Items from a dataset
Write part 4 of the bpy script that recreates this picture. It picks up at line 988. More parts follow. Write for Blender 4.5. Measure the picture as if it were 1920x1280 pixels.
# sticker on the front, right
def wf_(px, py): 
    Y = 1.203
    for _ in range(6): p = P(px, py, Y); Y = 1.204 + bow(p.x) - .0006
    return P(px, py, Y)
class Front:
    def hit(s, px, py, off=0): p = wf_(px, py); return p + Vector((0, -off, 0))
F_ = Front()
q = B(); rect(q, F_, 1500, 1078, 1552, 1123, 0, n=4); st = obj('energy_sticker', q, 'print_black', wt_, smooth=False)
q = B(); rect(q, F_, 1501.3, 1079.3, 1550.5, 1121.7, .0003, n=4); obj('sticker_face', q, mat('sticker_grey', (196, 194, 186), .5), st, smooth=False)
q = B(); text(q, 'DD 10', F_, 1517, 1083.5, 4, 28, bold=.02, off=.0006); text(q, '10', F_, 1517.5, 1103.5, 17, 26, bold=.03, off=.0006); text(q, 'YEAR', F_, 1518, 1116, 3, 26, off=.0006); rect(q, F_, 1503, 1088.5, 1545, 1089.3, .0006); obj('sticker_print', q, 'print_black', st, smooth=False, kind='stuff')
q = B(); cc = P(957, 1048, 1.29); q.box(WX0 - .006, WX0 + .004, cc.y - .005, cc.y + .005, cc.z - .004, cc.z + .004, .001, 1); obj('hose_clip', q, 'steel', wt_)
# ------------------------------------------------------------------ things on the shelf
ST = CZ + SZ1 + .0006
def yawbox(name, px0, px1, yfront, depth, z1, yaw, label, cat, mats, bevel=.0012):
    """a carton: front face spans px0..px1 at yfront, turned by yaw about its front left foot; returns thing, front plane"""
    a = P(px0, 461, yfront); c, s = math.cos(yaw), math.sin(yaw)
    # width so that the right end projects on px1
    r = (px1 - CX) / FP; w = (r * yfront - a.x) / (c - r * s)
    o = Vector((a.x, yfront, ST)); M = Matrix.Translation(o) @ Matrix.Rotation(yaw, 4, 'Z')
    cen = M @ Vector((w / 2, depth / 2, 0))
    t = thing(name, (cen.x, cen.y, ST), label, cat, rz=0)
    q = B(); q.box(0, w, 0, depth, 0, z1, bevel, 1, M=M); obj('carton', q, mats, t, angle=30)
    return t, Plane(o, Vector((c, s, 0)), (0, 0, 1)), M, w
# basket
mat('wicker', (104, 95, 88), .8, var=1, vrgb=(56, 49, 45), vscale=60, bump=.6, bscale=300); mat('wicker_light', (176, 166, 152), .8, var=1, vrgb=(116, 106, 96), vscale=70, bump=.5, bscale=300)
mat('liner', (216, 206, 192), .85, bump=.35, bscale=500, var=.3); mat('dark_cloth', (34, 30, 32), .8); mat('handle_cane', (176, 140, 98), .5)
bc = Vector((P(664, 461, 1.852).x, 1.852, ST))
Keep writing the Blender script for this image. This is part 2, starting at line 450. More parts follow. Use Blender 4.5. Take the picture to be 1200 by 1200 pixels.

▸ **What you are asked to do**: Please quote the records above exactly, without skipping a line.

▸ **Worked answer**:
Write part 4 of the bpy script that recreates this picture. It picks up at line 988. More parts follow. Write for Blender 4.5. Measure the picture as if it were 1920x1280 pixels.
# sticker on the front, right
def wf_(px, py): 
    Y = 1.203
    for _ in range(6): p = P(px, py, Y); Y = 1.204 + bow(p.x) - .0006
    return P(px, py, Y)
class Front:
    def hit(s, px, py, off=0): p = wf_(px, py); return p + Vector((0, -off, 0))
F_ = Front()
q = B(); rect(q, F_, 1500, 1078, 1552, 1123, 0, n=4); st = obj('energy_sticker', q, 'print_black', wt_, smooth=False)
q = B(); rect(q, F_, 1501.3, 1079.3, 1550.5, 1121.7, .0003, n=4); obj('sticker_face', q, mat('sticker_grey', (196, 194, 186), .5), st, smooth=False)
q = B(); text(q, 'DD 10', F_, 1517, 1083.5, 4, 28, bold=.02, off=.0006); text(q, '10', F_, 1517.5, 1103.5, 17, 26, bold=.03, off=.0006); text(q, 'YEAR', F_, 1518, 1116, 3, 26, off=.0006); rect(q, F_, 1503, 1088.5, 1545, 1089.3, .0006); obj('sticker_print', q, 'print_black', st, smooth=False, kind='stuff')
q = B(); cc = P(957, 1048, 1.29); q.box(WX0 - .006, WX0 + .004, cc.y - .005, cc.y + .005, cc.z - .004, cc.z + .004, .001, 1); obj('hose_clip', q, 'steel', wt_)
# ------------------------------------------------------------------ things on the shelf
ST = CZ + SZ1 + .0006
def yawbox(name, px0, px1, yfront, depth, z1, yaw, label, cat, mats, bevel=.0012):
    """a carton: front face spans px0..px1 at yfront, turned by yaw about its front left foot; returns thing, front plane"""
    a = P(px0, 461, yfront); c, s = math.cos(yaw), math.sin(yaw)
    # width so that the right end projects on px1
    r = (px1 - CX) / FP; w = (r * yfront - a.x) / (c - r * s)
    o = Vector((a.x, yfront, ST)); M = Matrix.Translation(o) @ Matrix.Rotation(yaw, 4, 'Z')
    cen = M @ Vector((w / 2, depth / 2, 0))
    t = thing(name, (cen.x, cen.y, ST), label, cat, rz=0)
    q = B(); q.box(0, w, 0, depth, 0, z1, bevel, 1, M=M); obj('carton', q, mats, t, angle=30)
    return t, Plane(o, Vector((c, s, 0)), (0, 0, 1)), M, w
# basket
mat('wicker', (104, 95, 88), .8, var=1, vrgb=(56, 49, 45), vscale=60, bump=.6, bscale=300); mat('wicker_light', (176, 166, 152), .8, var=1, vrgb=(116, 106, 96), vscale=70, bump=.5, bscale=300)
mat('liner', (216, 206, 192), .85, bump=.35, bscale=500, var=.3); mat('dark_cloth', (34, 30, 32), .8); mat('handle_cane', (176, 140, 98), .5)
bc = Vector((P(664, 461, 1.852).x, 1.852, ST))
Keep writing the Blender script for this image. This is part 2, starting at line 450. More parts follow. Use Blender 4.5. Take the picture to be 1200 by 1200 pixels.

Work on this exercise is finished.